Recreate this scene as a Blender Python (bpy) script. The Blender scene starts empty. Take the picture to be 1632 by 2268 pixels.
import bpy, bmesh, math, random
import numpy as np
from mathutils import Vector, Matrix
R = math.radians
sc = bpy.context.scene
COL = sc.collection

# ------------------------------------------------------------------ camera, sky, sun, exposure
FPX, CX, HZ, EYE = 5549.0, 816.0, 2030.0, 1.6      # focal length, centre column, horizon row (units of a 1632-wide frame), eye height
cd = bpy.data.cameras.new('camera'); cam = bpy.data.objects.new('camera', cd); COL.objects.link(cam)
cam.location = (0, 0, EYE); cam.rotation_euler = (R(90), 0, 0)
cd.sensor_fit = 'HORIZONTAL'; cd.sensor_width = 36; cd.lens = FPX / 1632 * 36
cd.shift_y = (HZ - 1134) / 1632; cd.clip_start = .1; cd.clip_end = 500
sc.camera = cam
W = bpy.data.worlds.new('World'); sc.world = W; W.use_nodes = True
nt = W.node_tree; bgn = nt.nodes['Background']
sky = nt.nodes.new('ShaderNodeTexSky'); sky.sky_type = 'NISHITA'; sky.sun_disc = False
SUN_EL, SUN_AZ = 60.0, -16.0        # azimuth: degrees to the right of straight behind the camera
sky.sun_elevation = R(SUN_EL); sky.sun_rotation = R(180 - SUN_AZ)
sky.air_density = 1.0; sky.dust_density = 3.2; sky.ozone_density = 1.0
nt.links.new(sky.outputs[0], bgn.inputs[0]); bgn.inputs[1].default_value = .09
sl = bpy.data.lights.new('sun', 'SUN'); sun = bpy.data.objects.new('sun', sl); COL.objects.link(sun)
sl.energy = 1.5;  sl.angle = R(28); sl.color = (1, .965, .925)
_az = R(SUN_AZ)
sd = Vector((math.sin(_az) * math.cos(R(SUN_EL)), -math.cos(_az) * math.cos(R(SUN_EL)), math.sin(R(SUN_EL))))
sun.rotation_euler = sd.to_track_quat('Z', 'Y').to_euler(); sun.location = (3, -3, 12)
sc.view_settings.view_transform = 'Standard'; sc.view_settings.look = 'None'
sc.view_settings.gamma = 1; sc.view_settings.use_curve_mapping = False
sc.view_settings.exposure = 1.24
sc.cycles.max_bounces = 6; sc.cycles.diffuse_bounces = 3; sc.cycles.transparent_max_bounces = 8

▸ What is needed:
Return every line exactly.

▸ Solution to the problem:
Recreate this scene as a Blender Python (bpy) script. The Blender scene starts empty. Take the picture to be 1632 by 2268 pixels.
import bpy, bmesh, math, random
import numpy as np
from mathutils import Vector, Matrix
R = math.radians
sc = bpy.context.scene
COL = sc.collection

# ------------------------------------------------------------------ camera, sky, sun, exposure
FPX, CX, HZ, EYE = 5549.0, 816.0, 2030.0, 1.6      # focal length, centre column, horizon row (units of a 1632-wide frame), eye height
cd = bpy.data.cameras.new('camera'); cam = bpy.data.objects.new('camera', cd); COL.objects.link(cam)
cam.location = (0, 0, EYE); cam.rotation_euler = (R(90), 0, 0)
cd.sensor_fit = 'HORIZONTAL'; cd.sensor_width = 36; cd.lens = FPX / 1632 * 36
cd.shift_y = (HZ - 1134) / 1632; cd.clip_start = .1; cd.clip_end = 500
sc.camera = cam
W = bpy.data.worlds.new('World'); sc.world = W; W.use_nodes = True
nt = W.node_tree; bgn = nt.nodes['Background']
sky = nt.nodes.new('ShaderNodeTexSky'); sky.sky_type = 'NISHITA'; sky.sun_disc = False
SUN_EL, SUN_AZ = 60.0, -16.0        # azimuth: degrees to the right of straight behind the camera
sky.sun_elevation = R(SUN_EL); sky.sun_rotation = R(180 - SUN_AZ)
sky.air_density = 1.0; sky.dust_density = 3.2; sky.ozone_density = 1.0
nt.links.new(sky.outputs[0], bgn.inputs[0]); bgn.inputs[1].default_value = .09
sl = bpy.data.lights.new('sun', 'SUN'); sun = bpy.data.objects.new('sun', sl); COL.objects.link(sun)
sl.energy = 1.5;  sl.angle = R(28); sl.color = (1, .965, .925)
_az = R(SUN_AZ)
sd = Vector((math.sin(_az) * math.cos(R(SUN_EL)), -math.cos(_az) * math.cos(R(SUN_EL)), math.sin(R(SUN_EL))))
sun.rotation_euler = sd.to_track_quat('Z', 'Y').to_euler(); sun.location = (3, -3, 12)
sc.view_settings.view_transform = 'Standard'; sc.view_settings.look = 'None'
sc.view_settings.gamma = 1; sc.view_settings.use_curve_mapping = False
sc.view_settings.exposure = 1.24
sc.cycles.max_bounces = 6; sc.cycles.diffuse_bounces = 3; sc.cycles.transparent_max_bounces = 8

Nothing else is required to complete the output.